## PROBLEM DETAILS
Count how many lines include "wide" and answer with that number only.

--- Begin SOURCE DATA ---

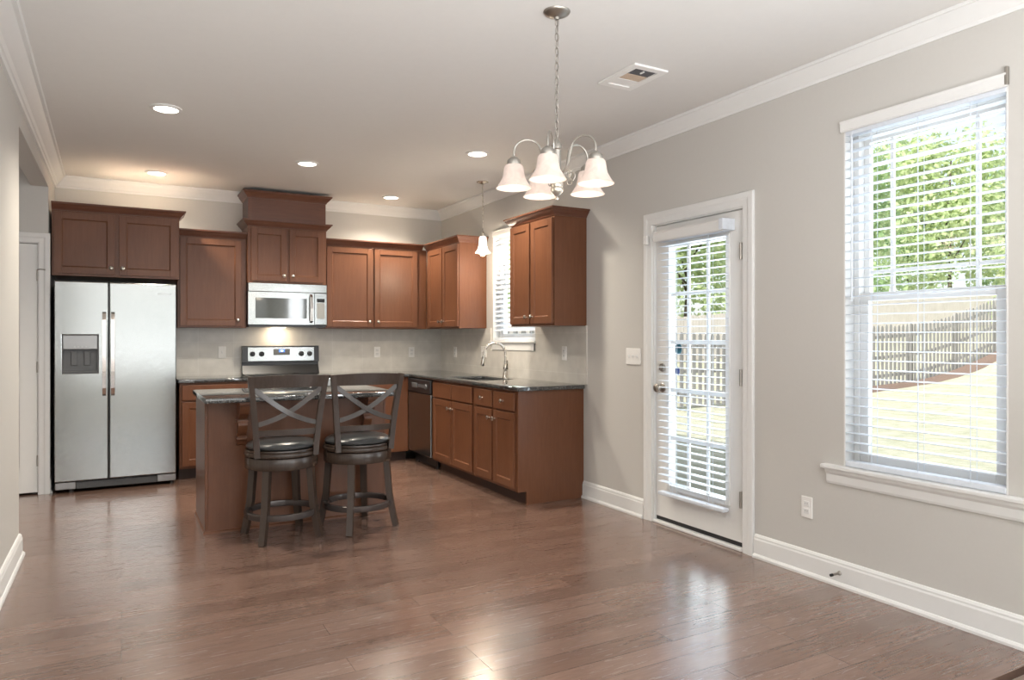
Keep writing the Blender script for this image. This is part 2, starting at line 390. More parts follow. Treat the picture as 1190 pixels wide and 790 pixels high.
# crown and baseboards
CR = [(0, 2.635), (.012, 2.635), (.016, 2.652), (.022, 2.656), (.03, 2.672), (.052, 2.693), (.066, 2.714), (.070, 2.722), (.082, 2.724), (.086, H - .001), (0, H - .001)]
loop = [(XL, 2.0), (XL, YB), (XR, YB), (XR, YF)]
for i, (nm, lb) in enumerate((('trim_2', 'white crown moulding along the left wall'), ('trim_3', 'white crown moulding along the back wall'), ('trim_4', 'white crown moulding along the right wall'))):
    m = MB(); e = .09
    a, b = loop[i], loop[i + 1]
    # mitred by sweeping with a short neighbour leg trimmed off afterwards
    P = [Vector(p) for p in (loop[i - 1], a, b, loop[(i + 2) % 4])]
    rings = []
    for j in (1, 2):
        d0 = (P[j] - P[j - 1]).normalized(); d1 = (P[j + 1] - P[j]).normalized()
        mm = Vector((d0.y + d1.y, -d0.x - d1.x))
        rings.append([m.bm.verts.new((P[j].x + mm.x * o, P[j].y + mm.y * o, z)) for o, z in CR])
    k = len(CR)
    for j in range(k): m.face([rings[0][j], rings[0][(j + 1) % k], rings[1][(j + 1) % k], rings[1][j]])
    m.face(rings[0][::-1]); m.face(rings[1])
    struct(m.build(nm, 'white_trim', smooth=20), lb, 'trim')
BBP = [(0, 0), (.028, 0), (.028, .012), (.021, .022), (.017, .024), (.017, .105), (.013, .114), (.013, .122), (.006, .133), (0, .135)]
def baseboard(name, path, lb):
    m = MB(); m.mould(path, BBP); struct(m.build(name, 'white_trim', smooth=20), lb, 'baseboard')
baseboard('baseboard_right', [(XR, 2.935), (XR, 1.46)], 'white baseboard under the large window on the right wall')
baseboard('baseboard_right_far', [(XR, 4.688), (XR, 3.94)], 'short white baseboard between base cabinet and glazed door')
baseboard('baseboard_right_near', [(XR, 1.39), (XR, YF)], None)
baseboard('baseboard_left', [(XL, 2.0), (XL, 5.02), (XL - .12, 5.02)], 'white baseboard on the left wall beside the opening')
baseboard('baseboard_left_far', [(XL, 6.935), (XL, YB)], 'white baseboard stub beside the refrigerator')

# ------------------------------------------------------------------ windows, exterior door, pantry door
def casing_profile(wid, th=.018):
    return [(0, 0), (0, th * .55), (wid * .08, th * .7), (wid * .45, th * .75), (wid * .6, th), (wid * .95, th), (wid, th * .8), (wid, 0)]
def window(name, label, hole_, grille, mid=None):
    """double hung window in the right wall: x is depth"""
    y0, y1, z0, z1 = hole_
    r = thing(name, label, 'window', (XR, (y0 + y1) / 2, z0), 0, kind='structure')
    w, h = y1 - y0, z1 - z0; hw = w / 2
    m = MB()
    for s in (-1, 1): m.box(0, .15, s * (hw - .008), s * hw, 0, h)
    m.box(0, .15, -hw + .008, hw - .008, h - .008, h); m.box(0.0, .15, -hw + .008, hw - .008, 0, .015)
    m.build('jamb', 'white_trim', r)
    secs = [(-hw, hw)] if mid is None else [(-hw, mid - .05), (mid + .05, hw)]
    m = MB()
    for a, b in secs:
        for q, u in ((a, 1), (b, -1)): m.box(.068, .145, q + u * .008, q + u * .038, .015, h - .008, .003)
        m.box(.068, .145, a + .038, b - .038, h - .045, h - .008, .003); m.box(.068, .145, a + .038, b - .038, .015, .045, .003)
    if mid is not None: m.box(.0, .145, mid - .05, mid + .05, .015, h - .008)
    m.build('frame', 'white_plastic', r)
    zm = h * .505
    for a, b in secs:
        m = MB()                                        # lower sash, inner track
        m.box(.075, .105, a + .038, a + .085, .045, zm + .02, .003); m.box(.075, .105, b - .085, b - .038, .045, zm + .02, .003)
        m.box(.075, .105, a + .085, b - .085, .045, .085, .003); m.box(.072, .105, a + .085, b - .085, zm - .022, zm + .02, .003)
        s = m.build('lower_sash', 'white_plastic', r)
        m = MB(); m.box(.088, .092, a + .083, b - .083, .083, zm - .02); m.build('pane', 'window_glass', s)
        m = MB()
        m.box(.110, .140, a + .038, a + .068, zm - .02, h - .045, .003); m.box(.110, .140, b - .068, b - .038, zm - .02, h - .045, .003)
        m.box(.110, .140, a + .068, b - .068, h - .08, h - .045, .003); m.box(.110, .140, a + .068, b - .068, zm - .02, zm + .012, .003)
        s = m.build('upper_sash', 'white_plastic', r)
        m = MB(); m.box(.123, .127, a + .066, b - .066, zm + .01, h - .078); m.build('pane', 'window_glass', s)
        if grille:
            m = MB(); d = .115
            for yy in (a + .068 + d, b - .068 - d): m.box(.118, .132, yy - .009, yy + .009, zm + .012, h - .08)
            for zz in (zm + .012 + d, h - .08 - d): m.box(.117, .133, a + .068, b - .068, zz - .009, zz + .009)
            m.build('grille', 'white_plastic', s)
    return r
w1 = window('window_1', 'tall double hung window with raised light slats right of the glazed door', W1, True)
m = MB(); m.box(-.038, .07, -.497, .5, -.002, .021, .006); m.build('sill', 'white_trim', w1)
m = MB(); m.prism([(0, -.078), (.010, -.078), (.014, -.066), (.016, -.03), (.026, -.016), (.03, -.002), (0, -.002)], lambda a, b, t: (-a, -.475 + .953 * t, b)); m.build('apron', 'white_trim', w1)
w2 = window('window_2', 'narrow window above the sink, half hidden by the wall cabinet', W2, True)
m = MB(); m.box(-.028, .07, -.44, .44, -.005, .016, .005); m.build('sill', 'white_trim', w2)
m = MB(); m.box(-.016, -.011, -.41, .41, -.075, -.005, .003); m.build('apron', 'white_trim', w2)
w3 = window('window_3', 'double window on the right wall behind the camera', W3, False, 0.0)
rw = thing('window_4', 'wide window on the wall behind the camera', 'window', (1.4, YF, .6), 0, kind='structure')
m = MB()
for x in (-1.6, -.53, .53, 1.6): m.box(x - .03, x + .03, -.1, -.04, .03, 1.77)
for z in (0, .9, 1.77): m.box(-1.6, 1.6, -.1, -.04, z, z + .03)
m.build('frame', 'white_plastic', rw)
m = MB(); m.box(-1.6, 1.6, -.072, -.068, 0, 1.8); m.build('pane', 'window_glass', rw)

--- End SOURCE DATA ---

## SOLVED PROBLEM
2